What does this have to do with making dinner for one? Well, for one thing, when you have to concentrate on the constraint of 400 calories in a meal it makes coming up with food ideas that much more of a challenging, and therefore more interesting. Where I used to be content to stick any old thing in my mouth as a form of sustenance when my husband was at work (from PB&J to ramen with egg to cold cereal), now I actually am creative about my meals, and they’re better for me, which is great.

Take tonight’s dinner, for example.

I had a few leftovers from a dinner gathering we had over the weekend, where we served tacos and burritos. I had brown rice, pulled chicken, and chopped tomatoes and lettuce left over.


1 c steamed brown rice = 110 calories
1 1 oz cube of cheese, grated = 110 calories
1/4 c avocado = 96 calories
1/3 boneless skinless chicken breast, cooked in salsa and shredded = 60 calories
1/2 c tomatoes = negligible
1/2 c lettuce = negligible

Total: 376 calories, give or take.


I warmed up the rice on the stove with a bit of water (better than in the microwave, because it doesn’t get hard).
To make the chicken, I originally cooked three boneless, skinless chicken breasts in on 10? oz. bottle of salsa in a Crockpot for four hours on high (six hours on low). I heated up the leftovers on the stove. (We don’t own a microwave.)

I put the rice and cheese in a bowl, and topped it with the chicken so the cheese would melt.

I cut a small avocado in half, cutting half-inch slices into the flesh and spooning it out of the rind. (Fun fact: half of a small avocado is very close to 1/4 of a cup. Makes the Flat Belly math very easy. ^_^)

I placed the tomatoes and lettuce on top of the chicken and topped the whole thing with avocado. If I had known how delicious it was going to be, I would have taken a picture so you could see the final look. And the best part? It was so much more fun to make (and to eat) than a bowl of cereal, and almost as fast.

Besides actually slimming you down (a job that many “diets” aren’t actually very successful at), I think the fact that the Flat Belly Diet makes coming up with meals a creative act is one of its greatest benefits.

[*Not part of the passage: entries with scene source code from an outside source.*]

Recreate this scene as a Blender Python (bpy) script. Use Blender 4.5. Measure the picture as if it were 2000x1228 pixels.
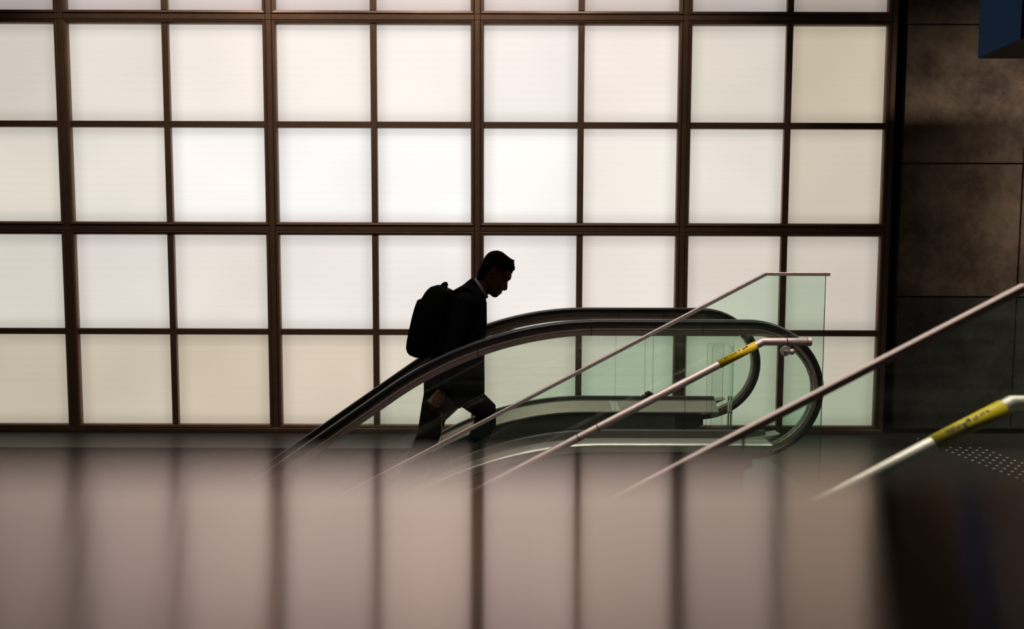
import bpy, bmesh, math, random
from mathutils import Vector, Matrix
random.seed(7)
R = math.radians
scene = bpy.context.scene
C = scene.collection
for o in list(bpy.data.objects):
    bpy.data.objects.remove(o)

# ------------------------------------------------------------------ camera
CAMZ = 1.46
cam_d = bpy.data.cameras.new('camera')
cam = bpy.data.objects.new('camera', cam_d)
C.objects.link(cam)
scene.camera = cam
cam_d.sensor_width = 36.0
cam_d.lens = 1480 / 2000 * 36.0
cam_d.clip_start = 0.005
cam_d.clip_end = 100
PITCH = math.atan(104 / 1480)
cam.matrix_world = (Matrix.Translation((0, 0, CAMZ)) @ Matrix.Rotation(math.pi / 2 - PITCH, 4, 'X')
                    @ Matrix.Rotation(R(0.17), 4, 'Z'))
cam_d.dof.use_dof = True
cam_d.dof.focus_distance = 4.9
cam_d.dof.aperture_fstop = 1.95

# ------------------------------------------------------------------ world, lights, exposure
world = bpy.data.worlds.new('world')
scene.world = world
world.use_nodes = True
bg = world.node_tree.nodes['Background']
bg.inputs[0].default_value = (0.5, 0.6, 0.7, 1)
bg.inputs[1].default_value = 0.004
scene.view_settings.view_transform = 'Standard'
scene.view_settings.look = 'None'
scene.view_settings.exposure = 0.0
scene.view_settings.gamma = 1.0
scene.view_settings.use_curve_mapping = False
scene.cycles.max_bounces = 8
scene.cycles.transparent_max_bounces = 24
scene.cycles.caustics_reflective = False
scene.cycles.caustics_refractive = False
scene.cycles.sample_clamp_indirect = 4.0

CEIL = 5.25      # ceiling height
DOWNLIGHTS = [(-2.6, 4.9, 150), (-0.9, 4.9, 150), (0.5, 4.9, 110)]   # x, y, watts of the recessed wall-side downlights
LINES = [(0.6, 2.8, 5.0, 66, 64), (5.4, 4.4, 2.4, 150, 108)]   # centre x, y, length, watts, beam angle of the unseen ceiling lamps added for handrails and concrete

# ------------------------------------------------------------------ materials
MATS = {}
def principled(name, color, rough=0.5, metal=0.0, spec=0.5):
    m = bpy.data.materials.new(name)
    m.use_nodes = True
    b = m.node_tree.nodes['Principled BSDF']
    b.inputs['Base Color'].default_value = (*color, 1)
    b.inputs['Roughness'].default_value = rough
    b.inputs['Metallic'].default_value = metal
    b.inputs['Specular IOR Level'].default_value = spec
    MATS[name] = m
    return m
def noisy(name, c1, c2, scale, rough=0.5, metal=0.0, spec=0.5, bump=0.0, stretch=(1, 1, 1), detail=6, lo=0.35, hi=0.65, r2=None):
    m = principled(name, c1, rough, metal, spec)
    nt = m.node_tree; N = nt.nodes; L = nt.links
    b = N['Principled BSDF']
    tc = N.new('ShaderNodeTexCoord'); mp = N.new('ShaderNodeMapping')
    mp.inputs['Scale'].default_value = stretch
    L.new(tc.outputs['Object'], mp.inputs['Vector'])
    nz = N.new('ShaderNodeTexNoise'); nz.inputs['Scale'].default_value = scale; nz.inputs['Detail'].default_value = detail
    nz.inputs['Roughness'].default_value = 0.72
    L.new(mp.outputs[0], nz.inputs['Vector'])
    cr = N.new('ShaderNodeValToRGB')
    cr.color_ramp.elements[0].position = lo; cr.color_ramp.elements[0].color = (*c1, 1)
    cr.color_ramp.elements[1].position = hi; cr.color_ramp.elements[1].color = (*c2, 1)
    L.new(nz.outputs['Fac'], cr.inputs[0]); L.new(cr.outputs[0], b.inputs['Base Color'])
    if r2 is not None:
        mr = N.new('ShaderNodeMapRange')
        mr.inputs['To Min'].default_value = rough; mr.inputs['To Max'].default_value = r2
        L.new(nz.outputs['Fac'], mr.inputs['Value']); L.new(mr.outputs[0], b.inputs['Roughness'])
    if bump:
        bp = N.new('ShaderNodeBump'); bp.inputs['Strength'].default_value = bump; bp.inputs['Distance'].default_value = 0.01
        L.new(nz.outputs['Fac'], bp.inputs['Height']); L.new(bp.outputs[0], b.inputs['Normal'])
    return m

BRONZE = noisy('bronze anodised aluminium', (0.175, 0.108, 0.068), (0.235, 0.15, 0.10), 2.2, 0.42, 0.35, 0.5, stretch=(1, 1, 1))
GROOVE = principled('black joint gasket', (0.004, 0.004, 0.004), 0.8)
BLACKMETAL = principled('black painted metal', (0.006, 0.006, 0.006), 0.5)
CONC_B = noisy('brown board concrete', (0.075, 0.053, 0.031), (0.29, 0.225, 0.145), 2.4, 0.8, bump=0.5, detail=12, lo=0.36, hi=0.66)
CONC_G = noisy('dark grey concrete', (0.020, 0.0195, 0.017), (0.085, 0.082, 0.072), 2.6, 0.8, bump=0.5, detail=12, lo=0.36, hi=0.66)
CONC_D = noisy('room concrete', (0.10, 0.085, 0.07), (0.16, 0.14, 0.12), 0.8, 0.85, bump=0.2)
FLOOR = noisy('dark polished floor', (0.020, 0.017, 0.0155), (0.034, 0.029, 0.027), 30, 0.50, 0, 0.22, r2=0.6)
RUBBER = principled('black handrail rubber', (0.008, 0.008, 0.008), 0.38)
STEEL = noisy('brushed stainless steel', (0.52, 0.47, 0.44), (0.62, 0.57, 0.54), 60, 0.56, 1.0, r2=0.66, stretch=(0.3, 3, 3))
TRIM = noisy('brown stainless guide', (0.42, 0.34, 0.29), (0.50, 0.41, 0.36), 40, 0.36, 0.5, stretch=(0.2, 3, 3))
DECK = noisy('satin steel deck', (0.60, 0.56, 0.50), (0.68, 0.64, 0.58), 12, 0.45, 0.8, stretch=(0.3, 3, 3))
CLAD = noisy('dark cladding sheet', (0.13, 0.113, 0.105), (0.17, 0.15, 0.14), 6, 0.45, 0.2)
STEPM = noisy('escalator step metal', (0.06, 0.06, 0.06), (0.09, 0.09, 0.09), 20, 0.45, 0.6)
STONE = noisy('dark stair stone', (0.05, 0.045, 0.04), (0.08, 0.07, 0.065), 25, 0.5)
YELLOW = noisy('yellow sleeve film', (0.62, 0.47, 0.006), (0.70, 0.54, 0.010), 9, 0.42, 0, 0.4)
INK = principled('black print ink', (0.01, 0.009, 0.006), 0.6)
WHITE = principled('white sticker', (0.9, 0.9, 0.88), 0.35)
STUD = principled('steel stud', (0.85, 0.83, 0.78), 0.42, 1.0)
SUIT = noisy('black suit cloth', (0.004, 0.004, 0.005), (0.007, 0.007, 0.008), 80, 0.95, 0, 0.03)
TROUS = noisy('black trouser cloth', (0.004, 0.004, 0.004), (0.006, 0.006, 0.006), 80, 0.95, 0, 0.03)
SHIRT = principled('pale shirt cotton', (0.30, 0.31, 0.33), 0.8)
SKIN = noisy('skin', (0.12, 0.054, 0.036), (0.15, 0.067, 0.046), 15, 0.6, 0, 0.15)
HAIR = principled('black hair', (0.003, 0.0026, 0.0022), 0.9, 0, 0.03)
LEATHER = principled('black shoe leather', (0.005, 0.005, 0.005), 0.35)
NYLON = noisy('black backpack nylon', (0.004, 0.004, 0.004), (0.007, 0.007, 0.007), 120, 0.9, 0, 0.04)
PAPER = principled('grey paper', (0.22, 0.21, 0.20), 0.7)
COVER = principled('dark notebook cover', (0.010, 0.009, 0.009), 0.5)

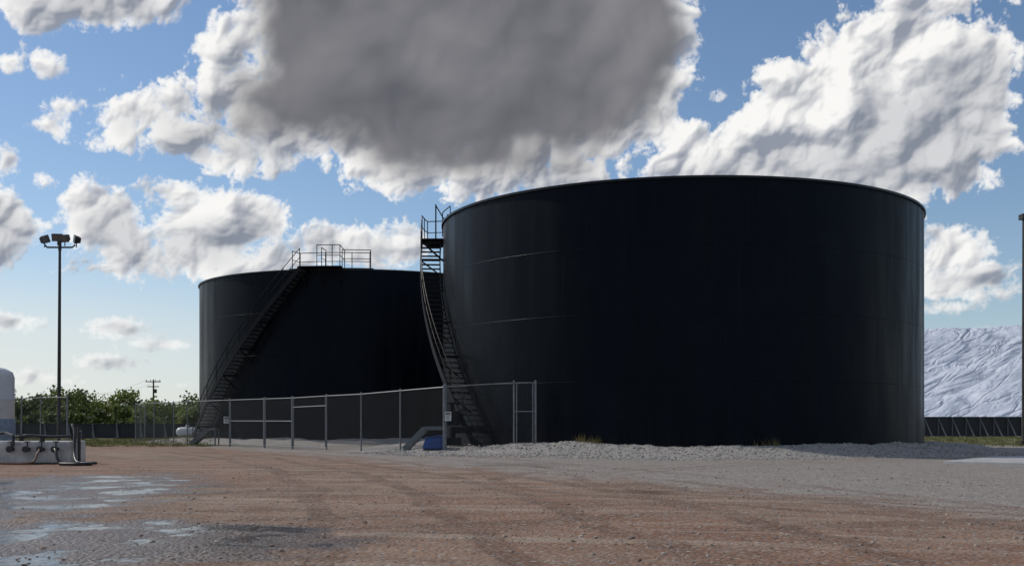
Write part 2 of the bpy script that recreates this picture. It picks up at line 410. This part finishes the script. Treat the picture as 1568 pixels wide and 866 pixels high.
E=empty('blue_bin'); g=G(); c=Vector((*xy(664,42.0),0)); c.z=gh(c.x,c.y)
prof=[(-.42,0),(.38,0),(.45,.5),(-.30,.38)]
vs=[c+Vector((x,y,z)) for y in(-.3,.3) for x,z in prof]
g.add(vs,[(0,1,2,3),(7,6,5,4),(0,4,5,1),(1,5,6,2),(2,6,7,3),(3,7,4,0)]); g.obj('body',blue,E,bevel=.02)
g=G(); g.beam(c+Vector((-.35,0,.40)),c+Vector((.5,0,.53)),.68,.035); g.obj('lid',blue,E,bevel=.01)
# ------------------------------------------------------------ floodlight pole
pole_m=simple('pole_dark_steel',(.035,.033,.032),.5,.3,.3,4)
lens_m=simple('lamp_glass',(.12,.12,.115),.25,0,.1)
E=empty('floodlight_pole'); g=G(); b0=Vector((*xy(90,62),0)); b0.z=0
topz=CAMZ+(HY-378)/F*62
g.tube(b0,b0+Vector((.06,0,topz)),.11,12,.07); g.box(b0+Vector((0,0,.06)),(.45,.45,.14)); g.obj('pole',pole_m,E)
g=G(); tpnt=b0+Vector((.06,0,topz)); 
g.path([tpnt+Vector((-.85,0,.12)),tpnt+Vector((-.7,0,-.02)),tpnt+Vector((.7,0,-.02)),tpnt+Vector((.85,0,.12))],.05,8)
g.tube(tpnt+Vector((0,0,-.2)),tpnt+Vector((0,0,.3)),.09,10)
g.obj('crossarm',pole_m,E)
g=G(); gl=G()
for x,z,rz,tilt,w in((-.85,.42,.9,-35,.5),(-.12,.55,.2,12,.62),(.28,.5,-.3,15,.55),(.92,.42,-.9,35,.5)):
    c=tpnt+Vector((x,0,z)); mt=Matrix.Rotation(radians(tilt if abs(x)>.5 else 0),3,'Y')@Matrix.Rotation(rz,3,'Z')@Matrix.Rotation(radians(25),3,'X')
    pr=[(-w/2,-.12,-.22),(w/2,-.12,-.22),(w/2,-.12,.22),(-w/2,-.12,.22),(-w/3,.22,-.14),(w/3,.22,-.14),(w/3,.22,.14),(-w/3,.22,.14)]
    g.add([c+mt@Vector(q) for q in pr],[(0,1,2,3),(7,6,5,4),(0,4,5,1),(1,5,6,2),(2,6,7,3),(3,7,4,0)])
    gl.add([c+mt@Vector((q[0]*.88,-.125,q[2]*.88)) for q in pr[:4]],[(0,1,2,3)])
    g.tube(c-Vector((0,0,.45)),c,.035,6)
g.obj('lamp_heads',pole_m,E,bevel=.02); gl.obj('lamp_lenses',lens_m,E)
E=empty('steel_pole'); g=G(); c=Vector((*xy(1570.5,60),0)); zt=CAMZ+(HY-332)/F*60
g.tube(c,c+Vector((0,0,zt)),.2,12,.17); g.obj('pole',pole_m,E)
g=G(); g.box(c+Vector((0,0,zt)),(.55,.5,.28)); g.tube(c,c+Vector((0,0,.25)),.3,12); g.obj('cap_and_base',pole_m,E)
wood=simple('wood_pole',(.07,.055,.045),.9)
upos=[]
for px,d,h in((235,250,11.3),(125,330,10.8),(30,410,11)):
    E=empty('utility_pole'); g=G(); c=Vector((*xy(px,d),0)); g.tube(c,c+Vector((0,0,h)),.24,8,.17)
    for z,w in((h-.5,3.4),(h-1.6,2.6)): g.beam(c+Vector((-w/2,-.2,z)),c+Vector((w/2,-.2,z)),.16,.2)
    for x in(-1.5,-.6,.6,1.5): g.tube(c+Vector((x,-.2,h-.4)),c+Vector((x,-.2,h-.05)),.08,6)
    g.box(c+Vector((.45,0,h-2.6)),(.5,.5,.9))
    g.obj('pole',wood,E); upos.append(c+Vector((0,0,h-.1)))
g=G()
for a,b_ in zip(upos[:-1],upos[1:]):
    for o in(-1.5,1.5):
        g.path([a.lerp(b_,t/12)+Vector((o,0,-6*(t/12)*(1-t/12))) for t in range(13)],.02,4)
g.obj('power_lines',wood)
# ------------------------------------------------------------ bunker walls + tarp pile
wall_m=simple('bunker_wall_dark',(.022,.024,.028),.7,0,.35,.8); brace_m=simple('brace_steel',(.13,.135,.14),.5,.3)
def bunker(x0,x1,y,h,sp):
    E=empty('bunker_wall'); g=G(); gb=G(); x=x0; k=0
    while x<x1:
        g.box((x+sp/2,y,h/2+.02),(sp-.04,.1,h-.04+.04*(k%2))); 
        gb.beam((x,y-.08,0),(x,y-.08,h+.06),.1,.1)
        gb.beam((x,y-.12,h*.92),(x+.35,y-h*.62,.05),.08,.1); gb.beam((x,y-.1,.06),(x+.35,y-h*.65,.06),.08,.08)
        x+=sp;k+=1
    g.beam((x0,y-.06,h+.02),(x1,y-.06,h+.02),.14,.08)
    g.obj('panels',wall_m,E); gb.obj('braces',brace_m,E)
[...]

It makes it fun to prepare food, even if you’re just serving one person. You can mix and measure this that or the other together and experiment to see what you can come up with.

And it makes it easier to cook at home, too. I know that if I have some brown rice, beans or chicken, cheese, and an assortment of vegetables in my fridge at any given time, I can put together a tasty meal. I’ve taken to stocking nuts and other healthy snacks in my pantry, and always having a few avocados on hand, just for fun. And any given week I can change up what basic meal parts I have on hand for a completely different flavor profile. I highly recommend it, especially if you have only yourself to feed, but even if you aren’t cooking for one.

3 Comments leave one →
  1. Julia permalink
    July 14, 2010 11:22 pm

    I’ve read variations of this diet and i have the same observation for all: having a base caloric intake is insane. In order to lose weight in a healthy way, you have to start from the number of of calories you eat normally and subtract from that. To begin, you want to start by eating about 500 calories less and gradually increase the amount of calories you subtract. If a person who normally consumes 3500 calories a day goes to 1600, their body is going to take a very big shock and go into starvation mode very quickly. Now, a person who eats 2000 calories a day, 1600 is about right.

    I’m glad it’s working for you though!

  2. July 14, 2010 11:39 pm

    And as mentioned, the Flat Belly Diet is intended for the average US woman. Someone who’s much taller (or fatter) will have to make adjustments, and men will have to make adjustments.

    But one place a lot of diet books go wrong is in getting too complex. “Calculate your basal metabolic rate and add x% depending on average activity level which can be measured by…” Which for most US women is going to come out in the vicinity of 1600 calories, so why not make it easy on everyone?

    • Julia permalink
      July 15, 2010 1:47 am

      I hate having such a cynical view on things but unfortunately the average dieter will not bother to make many, if at all, adjustments to a diet. Going on a diet and making a life change involves a lot of energy as it is, so most people seek clear and simple guidelines and will see a target number and go for that. I also question whether 1600 calories is the average these days since that is typically based on a 2000 calorie diet which I don’ t believe most people adhere to. I can’t back up these claims with facts, so they are just meant to be my own personal point of view.

      I do agree that other programs go overboard in the details and those are the programs most people fail at because they are overtaxing.